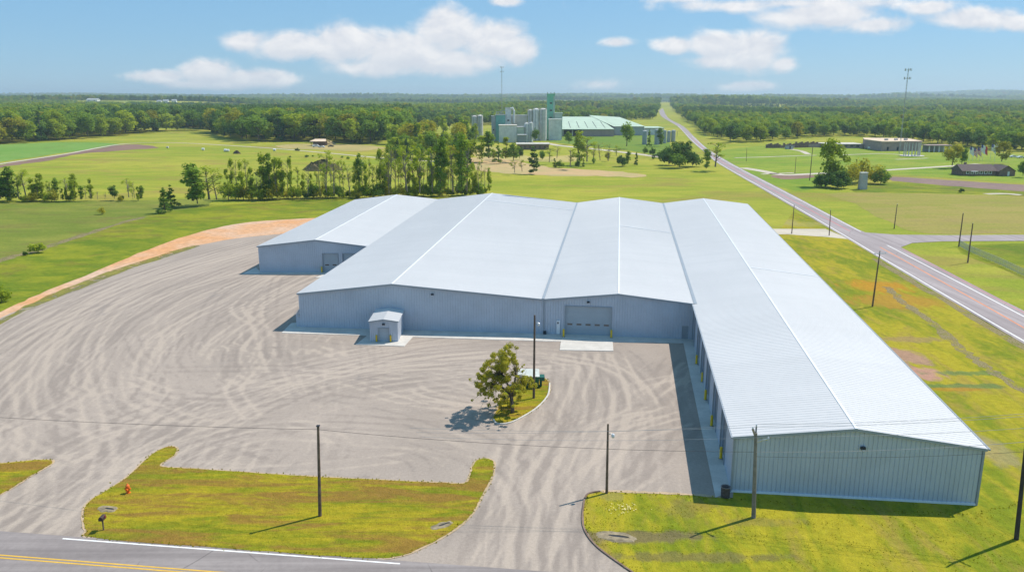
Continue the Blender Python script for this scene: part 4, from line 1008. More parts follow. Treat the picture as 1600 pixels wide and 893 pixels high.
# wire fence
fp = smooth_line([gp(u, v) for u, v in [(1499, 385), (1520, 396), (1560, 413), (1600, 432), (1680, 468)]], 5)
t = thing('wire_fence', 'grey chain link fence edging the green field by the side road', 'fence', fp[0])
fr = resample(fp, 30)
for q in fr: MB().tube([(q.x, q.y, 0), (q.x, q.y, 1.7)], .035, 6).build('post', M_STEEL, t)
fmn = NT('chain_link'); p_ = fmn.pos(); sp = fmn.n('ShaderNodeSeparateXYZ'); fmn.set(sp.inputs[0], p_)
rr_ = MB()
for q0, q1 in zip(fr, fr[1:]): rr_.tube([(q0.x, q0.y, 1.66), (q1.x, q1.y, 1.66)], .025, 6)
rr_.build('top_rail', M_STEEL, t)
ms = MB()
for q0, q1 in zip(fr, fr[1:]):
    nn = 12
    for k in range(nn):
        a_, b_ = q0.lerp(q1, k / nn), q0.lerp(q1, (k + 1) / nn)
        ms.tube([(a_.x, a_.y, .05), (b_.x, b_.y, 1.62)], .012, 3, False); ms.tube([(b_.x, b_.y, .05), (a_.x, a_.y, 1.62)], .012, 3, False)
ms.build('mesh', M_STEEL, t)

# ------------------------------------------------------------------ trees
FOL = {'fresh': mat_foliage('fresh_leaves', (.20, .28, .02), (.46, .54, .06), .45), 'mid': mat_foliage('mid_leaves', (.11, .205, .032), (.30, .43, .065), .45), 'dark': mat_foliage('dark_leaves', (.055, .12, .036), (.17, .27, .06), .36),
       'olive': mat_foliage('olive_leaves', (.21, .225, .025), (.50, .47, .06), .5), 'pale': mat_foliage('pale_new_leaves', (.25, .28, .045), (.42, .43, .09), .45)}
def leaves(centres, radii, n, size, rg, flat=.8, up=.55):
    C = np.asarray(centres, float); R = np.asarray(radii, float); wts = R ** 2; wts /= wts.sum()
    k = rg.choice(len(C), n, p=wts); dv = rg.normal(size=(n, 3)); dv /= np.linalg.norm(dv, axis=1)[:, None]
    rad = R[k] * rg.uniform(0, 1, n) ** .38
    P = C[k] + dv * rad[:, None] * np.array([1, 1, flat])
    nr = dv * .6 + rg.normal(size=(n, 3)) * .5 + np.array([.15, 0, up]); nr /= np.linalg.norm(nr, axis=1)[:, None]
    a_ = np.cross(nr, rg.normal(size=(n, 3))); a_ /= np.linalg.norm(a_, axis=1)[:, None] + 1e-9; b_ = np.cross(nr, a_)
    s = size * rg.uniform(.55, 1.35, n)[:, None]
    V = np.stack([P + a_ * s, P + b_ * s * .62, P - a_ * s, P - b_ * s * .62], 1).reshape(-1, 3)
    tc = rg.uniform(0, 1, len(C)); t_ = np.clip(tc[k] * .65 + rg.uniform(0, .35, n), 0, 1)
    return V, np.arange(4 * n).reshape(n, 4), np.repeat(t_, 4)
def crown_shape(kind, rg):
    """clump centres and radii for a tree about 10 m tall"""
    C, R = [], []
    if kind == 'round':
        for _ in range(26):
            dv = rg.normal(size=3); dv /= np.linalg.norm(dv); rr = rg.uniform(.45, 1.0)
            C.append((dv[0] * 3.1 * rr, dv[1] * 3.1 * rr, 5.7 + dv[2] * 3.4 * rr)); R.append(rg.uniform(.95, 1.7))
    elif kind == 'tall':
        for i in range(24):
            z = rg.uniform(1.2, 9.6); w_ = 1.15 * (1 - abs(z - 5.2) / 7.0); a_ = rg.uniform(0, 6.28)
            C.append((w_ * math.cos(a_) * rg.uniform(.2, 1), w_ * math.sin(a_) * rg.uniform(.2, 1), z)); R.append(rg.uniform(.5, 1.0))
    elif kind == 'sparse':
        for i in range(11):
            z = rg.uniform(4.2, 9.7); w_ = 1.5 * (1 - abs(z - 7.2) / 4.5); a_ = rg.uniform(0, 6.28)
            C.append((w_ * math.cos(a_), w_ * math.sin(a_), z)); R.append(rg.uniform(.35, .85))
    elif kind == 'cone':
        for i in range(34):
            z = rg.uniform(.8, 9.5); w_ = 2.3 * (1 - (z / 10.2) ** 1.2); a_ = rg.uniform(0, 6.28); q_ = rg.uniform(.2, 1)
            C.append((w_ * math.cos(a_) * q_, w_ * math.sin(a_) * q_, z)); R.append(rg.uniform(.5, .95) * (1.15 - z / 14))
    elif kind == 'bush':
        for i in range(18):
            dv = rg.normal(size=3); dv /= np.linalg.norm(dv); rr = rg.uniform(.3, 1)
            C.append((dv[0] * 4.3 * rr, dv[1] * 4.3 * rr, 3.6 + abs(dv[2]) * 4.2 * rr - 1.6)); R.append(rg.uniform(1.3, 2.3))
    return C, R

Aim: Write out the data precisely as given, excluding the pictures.

Exercise result:
Continue the Blender Python script for this scene: part 4, from line 1008. More parts follow. Treat the picture as 1600 pixels wide and 893 pixels high.
# wire fence
fp = smooth_line([gp(u, v) for u, v in [(1499, 385), (1520, 396), (1560, 413), (1600, 432), (1680, 468)]], 5)
t = thing('wire_fence', 'grey chain link fence edging the green field by the side road', 'fence', fp[0])
fr = resample(fp, 30)
for q in fr: MB().tube([(q.x, q.y, 0), (q.x, q.y, 1.7)], .035, 6).build('post', M_STEEL, t)
fmn = NT('chain_link'); p_ = fmn.pos(); sp = fmn.n('ShaderNodeSeparateXYZ'); fmn.set(sp.inputs[0], p_)
rr_ = MB()
for q0, q1 in zip(fr, fr[1:]): rr_.tube([(q0.x, q0.y, 1.66), (q1.x, q1.y, 1.66)], .025, 6)
rr_.build('top_rail', M_STEEL, t)
ms = MB()
for q0, q1 in zip(fr, fr[1:]):
    nn = 12
    for k in range(nn):
        a_, b_ = q0.lerp(q1, k / nn), q0.lerp(q1, (k + 1) / nn)
        ms.tube([(a_.x, a_.y, .05), (b_.x, b_.y, 1.62)], .012, 3, False); ms.tube([(b_.x, b_.y, .05), (a_.x, a_.y, 1.62)], .012, 3, False)
ms.build('mesh', M_STEEL, t)

# ------------------------------------------------------------------ trees
FOL = {'fresh': mat_foliage('fresh_leaves', (.20, .28, .02), (.46, .54, .06), .45), 'mid': mat_foliage('mid_leaves', (.11, .205, .032), (.30, .43, .065), .45), 'dark': mat_foliage('dark_leaves', (.055, .12, .036), (.17, .27, .06), .36),
       'olive': mat_foliage('olive_leaves', (.21, .225, .025), (.50, .47, .06), .5), 'pale': mat_foliage('pale_new_leaves', (.25, .28, .045), (.42, .43, .09), .45)}
def leaves(centres, radii, n, size, rg, flat=.8, up=.55):
    C = np.asarray(centres, float); R = np.asarray(radii, float); wts = R ** 2; wts /= wts.sum()
    k = rg.choice(len(C), n, p=wts); dv = rg.normal(size=(n, 3)); dv /= np.linalg.norm(dv, axis=1)[:, None]
    rad = R[k] * rg.uniform(0, 1, n) ** .38
    P = C[k] + dv * rad[:, None] * np.array([1, 1, flat])
    nr = dv * .6 + rg.normal(size=(n, 3)) * .5 + np.array([.15, 0, up]); nr /= np.linalg.norm(nr, axis=1)[:, None]
    a_ = np.cross(nr, rg.normal(size=(n, 3))); a_ /= np.linalg.norm(a_, axis=1)[:, None] + 1e-9; b_ = np.cross(nr, a_)
    s = size * rg.uniform(.55, 1.35, n)[:, None]
    V = np.stack([P + a_ * s, P + b_ * s * .62, P - a_ * s, P - b_ * s * .62], 1).reshape(-1, 3)
    tc = rg.uniform(0, 1, len(C)); t_ = np.clip(tc[k] * .65 + rg.uniform(0, .35, n), 0, 1)
    return V, np.arange(4 * n).reshape(n, 4), np.repeat(t_, 4)
def crown_shape(kind, rg):
    """clump centres and radii for a tree about 10 m tall"""
    C, R = [], []
    if kind == 'round':
        for _ in range(26):
            dv = rg.normal(size=3); dv /= np.linalg.norm(dv); rr = rg.uniform(.45, 1.0)
            C.append((dv[0] * 3.1 * rr, dv[1] * 3.1 * rr, 5.7 + dv[2] * 3.4 * rr)); R.append(rg.uniform(.95, 1.7))
    elif kind == 'tall':
        for i in range(24):
            z = rg.uniform(1.2, 9.6); w_ = 1.15 * (1 - abs(z - 5.2) / 7.0); a_ = rg.uniform(0, 6.28)
            C.append((w_ * math.cos(a_) * rg.uniform(.2, 1), w_ * math.sin(a_) * rg.uniform(.2, 1), z)); R.append(rg.uniform(.5, 1.0))
    elif kind == 'sparse':
        for i in range(11):
            z = rg.uniform(4.2, 9.7); w_ = 1.5 * (1 - abs(z - 7.2) / 4.5); a_ = rg.uniform(0, 6.28)
            C.append((w_ * math.cos(a_), w_ * math.sin(a_), z)); R.append(rg.uniform(.35, .85))
    elif kind == 'cone':
        for i in range(34):
            z = rg.uniform(.8, 9.5); w_ = 2.3 * (1 - (z / 10.2) ** 1.2); a_ = rg.uniform(0, 6.28); q_ = rg.uniform(.2, 1)
            C.append((w_ * math.cos(a_) * q_, w_ * math.sin(a_) * q_, z)); R.append(rg.uniform(.5, .95) * (1.15 - z / 14))
    elif kind == 'bush':
        for i in range(18):
            dv = rg.normal(size=3); dv /= np.linalg.norm(dv); rr = rg.uniform(.3, 1)
            C.append((dv[0] * 4.3 * rr, dv[1] * 4.3 * rr, 3.6 + abs(dv[2]) * 4.2 * rr - 1.6)); R.append(rg.uniform(1.3, 2.3))
    return C, R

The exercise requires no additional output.